I make windows and doors, and a great way to make sure that they open and close smoothly is to use silicone lubricant spray on the rubber weatherseals. While silicone lube is fine to use on painted surfaces, it does affect any repainting - the paint can't adhere to the silicone and causes "fish-eyes" or "pinholes" in the paint.

We use a water-based, micro-porous exterior paint. I've asked our supplier and they said:

That is a bit tricky, as we don’t want to use any solvent chemicals to remove the silicone, as it could remove some of the top coat too. We don’t mention any specific product in our maintenance guide, but we do recommend cleaning the surface with soapy (fairy) warm water to remove the environmental debris building up in the joints and on horizontal surfaces. This could partially remove the silicone lube, but it may still leave behind traces which will cause pin holes if recoated.

Does anybody have any good techniques for removing silicone? I'm thinking of telling customers to clean with soapy water, lightly sand and then clean again. Would that do it?

Of course I could stop using silicone spray but the stuff works miracles on sticking doors etc. so ideally I'd find a solution.

I'm also open to suggestions of alternative lubricants I could use which would achieve the same thing (not damaging paintwork or rubbers whilst being effective) but not affect paint and/or be easier to clean off fully.

Edit: Just to be absolutely clear, silicone lube has been sprayed on fully finished joinery (water-based paint), and I want to know how best to clean it off when repainting (which is required every few years as a maintenance operation).
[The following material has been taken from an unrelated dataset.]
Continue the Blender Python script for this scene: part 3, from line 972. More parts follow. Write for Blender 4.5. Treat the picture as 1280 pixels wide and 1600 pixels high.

  • That's a tough situation. Silicone will come off with a variety of solvents, you might just have to try a few to see which removes the silicone without damaging the paint. Acetone, ethanol, and propanol are good places to start...
    – aaron
    Commented Feb 23, 2016 at 13:20
  • I suspect a good scrubbing with warm soapy water and a brillow pad will generally do the trick. You could always do a few experiments to see how well it works on test pieces
    – bowlturner
    Commented Feb 24, 2016 at 3:25
  • 1
    It's too late for existing projects, but I'd recommend a thorough masking before spraying for any future projects. Good painter's tape and some old newspaper should prevent the spray from hitting the wood, then there's no need to worry about cleaning it up.
    – FreeMan
    Commented Feb 24, 2016 at 20:55

2 Answers 2


Dow-Corning has a product that sounds like it should do the job Dow Corning 0S2 Silicone Cleaner and Surface Prep Solvent. which is a volatile methylsiloxane (VMS) fluid.

This is basically a spray-it-on, wipe-it-off procedure with more thorough instructions available at this location. At $14 for a spray canful it seems like it would be worth a try.

That is a bit tricky, as we don’t want to use any solvent chemicals to remove the silicone, as it could remove some of the top coat too.

Seems like this should not be a problem since the reason for removing the silicone is to apply a new coat of paint.


After doing some research I have came to conclude the following. Fire, or heat of some kind should be able to remove the stuff. That is the only thing I have been finding. Otherwise you may have to use those harsh chemicals but you do not want to do that so i have no idea what say on that end. And as for using something else I would try WD40. That has none of that in it and does the same thing (assuming on am on the track as you there).